Congress on Friday delved yet again into the operational and organizational challenges that continue to hobble the Department of Homeland Security (DHS), the massive organization created nearly 13 years ago when 22 separate agencies were cobbled together.

The House Homeland Security Committee’s subcommittee on Oversight and Management Efficiencyweighed whether DHS can fix management and other issues using industry recommendations and private sector best practices.

While employee morale within DHS dominated the discussion, lawmakers said the department’s information technology represents an issue DHS should also address.

“DHS…struggles to streamline its information technology programs, modernize its financial systems, and consolidate its real property inventory, which result in a significant inability to cut waste,” Subcommittee Chairman Scott Perry (R-Pa.) said.

The department doesn’t have one centralized system that provides an individual’s complete immigration history, said Marc Pearl, president and chief executive at the Homeland Security and Defense Business Council.

U.S. Customs and Border Protection, Immigration and Customs Enforcement, and the U.S. Citizenship and Immigration Service “experience challenges around the collection, coordination and use of immigration data,” Pearl said. “We suggest that DHS look more vigorously at other opportunities for consolidating systems that could service enterprise-wide mission areas, which could create cost savings and reduce duplicative efforts.”

Rep.
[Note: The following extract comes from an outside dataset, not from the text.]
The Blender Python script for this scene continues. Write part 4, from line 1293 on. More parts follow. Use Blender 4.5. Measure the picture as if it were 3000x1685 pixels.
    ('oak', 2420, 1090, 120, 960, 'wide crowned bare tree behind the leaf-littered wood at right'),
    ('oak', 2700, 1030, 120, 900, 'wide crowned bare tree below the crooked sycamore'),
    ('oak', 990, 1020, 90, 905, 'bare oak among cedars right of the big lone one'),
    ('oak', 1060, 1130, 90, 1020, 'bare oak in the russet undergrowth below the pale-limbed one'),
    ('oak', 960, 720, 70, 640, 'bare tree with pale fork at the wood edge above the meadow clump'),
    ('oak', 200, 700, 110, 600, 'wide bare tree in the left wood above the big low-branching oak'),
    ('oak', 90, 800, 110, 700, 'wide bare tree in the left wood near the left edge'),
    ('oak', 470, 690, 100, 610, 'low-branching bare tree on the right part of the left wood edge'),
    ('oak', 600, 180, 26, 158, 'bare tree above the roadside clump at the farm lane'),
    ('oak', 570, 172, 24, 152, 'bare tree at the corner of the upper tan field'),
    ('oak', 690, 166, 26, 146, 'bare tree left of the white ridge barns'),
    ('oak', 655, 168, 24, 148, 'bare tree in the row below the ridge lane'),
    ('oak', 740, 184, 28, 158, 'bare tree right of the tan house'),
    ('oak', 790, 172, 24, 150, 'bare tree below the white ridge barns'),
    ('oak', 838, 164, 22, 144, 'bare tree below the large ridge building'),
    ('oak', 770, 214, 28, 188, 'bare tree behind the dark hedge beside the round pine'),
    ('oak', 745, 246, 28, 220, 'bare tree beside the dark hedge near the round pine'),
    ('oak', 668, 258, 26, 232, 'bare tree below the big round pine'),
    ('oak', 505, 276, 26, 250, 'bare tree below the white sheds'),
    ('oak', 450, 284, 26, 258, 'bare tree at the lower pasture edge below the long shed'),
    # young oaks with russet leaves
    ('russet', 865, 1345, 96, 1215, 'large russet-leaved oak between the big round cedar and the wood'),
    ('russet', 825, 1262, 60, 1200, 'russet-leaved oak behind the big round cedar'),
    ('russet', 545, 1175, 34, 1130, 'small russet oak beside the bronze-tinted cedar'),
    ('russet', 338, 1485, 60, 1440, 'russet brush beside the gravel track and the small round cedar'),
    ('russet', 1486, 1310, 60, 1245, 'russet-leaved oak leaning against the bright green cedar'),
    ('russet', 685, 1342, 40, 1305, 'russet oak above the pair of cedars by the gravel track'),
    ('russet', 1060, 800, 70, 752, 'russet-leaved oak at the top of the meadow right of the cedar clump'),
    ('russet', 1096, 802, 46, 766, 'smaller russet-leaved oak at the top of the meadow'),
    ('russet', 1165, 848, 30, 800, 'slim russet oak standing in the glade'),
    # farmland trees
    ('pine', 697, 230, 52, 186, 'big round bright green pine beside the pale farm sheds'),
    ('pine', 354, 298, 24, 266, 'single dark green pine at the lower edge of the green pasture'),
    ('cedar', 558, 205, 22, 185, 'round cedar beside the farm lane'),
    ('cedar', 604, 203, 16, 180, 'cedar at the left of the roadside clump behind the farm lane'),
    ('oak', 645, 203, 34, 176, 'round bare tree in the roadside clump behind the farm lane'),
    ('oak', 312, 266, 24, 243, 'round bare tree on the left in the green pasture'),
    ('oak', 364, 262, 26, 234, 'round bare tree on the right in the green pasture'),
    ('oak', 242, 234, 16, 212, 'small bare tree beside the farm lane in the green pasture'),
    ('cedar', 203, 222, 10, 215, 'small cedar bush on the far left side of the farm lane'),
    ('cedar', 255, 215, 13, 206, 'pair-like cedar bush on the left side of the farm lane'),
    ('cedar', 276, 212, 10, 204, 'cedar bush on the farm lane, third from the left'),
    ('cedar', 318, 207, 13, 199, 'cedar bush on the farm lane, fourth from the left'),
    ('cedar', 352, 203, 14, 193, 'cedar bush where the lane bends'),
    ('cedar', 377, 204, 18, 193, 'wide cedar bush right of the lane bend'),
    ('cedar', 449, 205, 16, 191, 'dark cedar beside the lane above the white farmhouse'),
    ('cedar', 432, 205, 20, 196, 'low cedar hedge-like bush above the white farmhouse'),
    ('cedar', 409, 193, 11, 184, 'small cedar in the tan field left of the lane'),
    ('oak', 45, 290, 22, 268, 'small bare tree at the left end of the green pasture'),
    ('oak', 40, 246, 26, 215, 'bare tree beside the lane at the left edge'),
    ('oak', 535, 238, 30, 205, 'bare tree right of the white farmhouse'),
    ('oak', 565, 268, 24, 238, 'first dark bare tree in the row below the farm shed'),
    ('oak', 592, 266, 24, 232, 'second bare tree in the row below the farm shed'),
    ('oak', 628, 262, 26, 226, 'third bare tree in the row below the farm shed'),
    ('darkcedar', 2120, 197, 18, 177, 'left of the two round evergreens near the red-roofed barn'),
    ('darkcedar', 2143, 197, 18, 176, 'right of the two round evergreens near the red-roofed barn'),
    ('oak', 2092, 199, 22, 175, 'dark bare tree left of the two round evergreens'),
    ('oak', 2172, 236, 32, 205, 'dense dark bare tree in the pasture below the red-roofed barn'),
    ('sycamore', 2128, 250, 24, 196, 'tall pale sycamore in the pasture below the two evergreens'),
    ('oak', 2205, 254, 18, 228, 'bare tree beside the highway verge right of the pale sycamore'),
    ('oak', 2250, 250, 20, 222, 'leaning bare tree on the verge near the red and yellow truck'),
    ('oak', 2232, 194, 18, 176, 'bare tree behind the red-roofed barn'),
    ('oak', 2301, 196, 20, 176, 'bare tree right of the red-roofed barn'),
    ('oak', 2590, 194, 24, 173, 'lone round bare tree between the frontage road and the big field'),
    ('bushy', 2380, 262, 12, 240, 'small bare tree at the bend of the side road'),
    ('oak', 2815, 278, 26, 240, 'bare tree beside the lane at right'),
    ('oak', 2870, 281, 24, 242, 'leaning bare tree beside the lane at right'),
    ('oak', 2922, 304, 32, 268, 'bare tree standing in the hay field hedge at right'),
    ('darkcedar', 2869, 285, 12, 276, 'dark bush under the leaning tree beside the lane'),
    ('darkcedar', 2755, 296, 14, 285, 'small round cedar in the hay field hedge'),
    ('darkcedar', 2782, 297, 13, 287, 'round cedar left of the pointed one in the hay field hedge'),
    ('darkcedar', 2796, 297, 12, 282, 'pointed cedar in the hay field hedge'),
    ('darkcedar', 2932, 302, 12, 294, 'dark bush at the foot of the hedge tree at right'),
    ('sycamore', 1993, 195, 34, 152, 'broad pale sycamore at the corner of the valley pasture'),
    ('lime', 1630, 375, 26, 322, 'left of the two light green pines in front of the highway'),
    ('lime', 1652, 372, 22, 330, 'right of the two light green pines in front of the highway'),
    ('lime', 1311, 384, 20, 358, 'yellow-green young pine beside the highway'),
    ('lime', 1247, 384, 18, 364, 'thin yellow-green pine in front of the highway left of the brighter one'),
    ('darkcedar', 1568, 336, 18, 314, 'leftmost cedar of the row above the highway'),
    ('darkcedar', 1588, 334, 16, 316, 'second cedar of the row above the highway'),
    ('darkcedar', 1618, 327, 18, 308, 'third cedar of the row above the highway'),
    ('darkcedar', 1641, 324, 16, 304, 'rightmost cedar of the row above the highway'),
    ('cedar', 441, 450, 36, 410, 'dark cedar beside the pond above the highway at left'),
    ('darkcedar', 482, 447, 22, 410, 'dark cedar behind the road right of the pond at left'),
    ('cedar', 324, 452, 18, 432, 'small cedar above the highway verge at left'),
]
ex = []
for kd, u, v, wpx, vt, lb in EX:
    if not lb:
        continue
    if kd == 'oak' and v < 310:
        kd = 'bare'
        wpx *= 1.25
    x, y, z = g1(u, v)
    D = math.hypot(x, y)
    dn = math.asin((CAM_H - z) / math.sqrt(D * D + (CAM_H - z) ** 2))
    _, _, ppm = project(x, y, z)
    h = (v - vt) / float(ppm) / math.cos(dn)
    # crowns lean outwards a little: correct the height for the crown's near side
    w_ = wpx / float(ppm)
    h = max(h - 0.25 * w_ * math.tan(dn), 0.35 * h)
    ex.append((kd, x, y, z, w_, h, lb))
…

Norma Torres (D-Calif.) suggested the agency is struggling with its IT infrastructure and asked what DHS can do to ensure that its workforce is properly trained and “ready to support the department’s new IT broker model.”

DHS could hire younger workers to supplement its existing workforce, said Elaine Duke, former DHS undersecretary for management.

While its current IT workers understand the agency’s legacy IT systems, DHS’s younger workers would be a valuable addition to the workforce because of their cyber security skills and familiarity with new developments in IT, she said.

“I think that the blended workforce – the old and new – brings the best of both, understanding the specific nuances of operating an IT system in the Federal sector with bringing in the new best practices for cyber protection, for agile-type deployment of IT upgrades,” Duke said.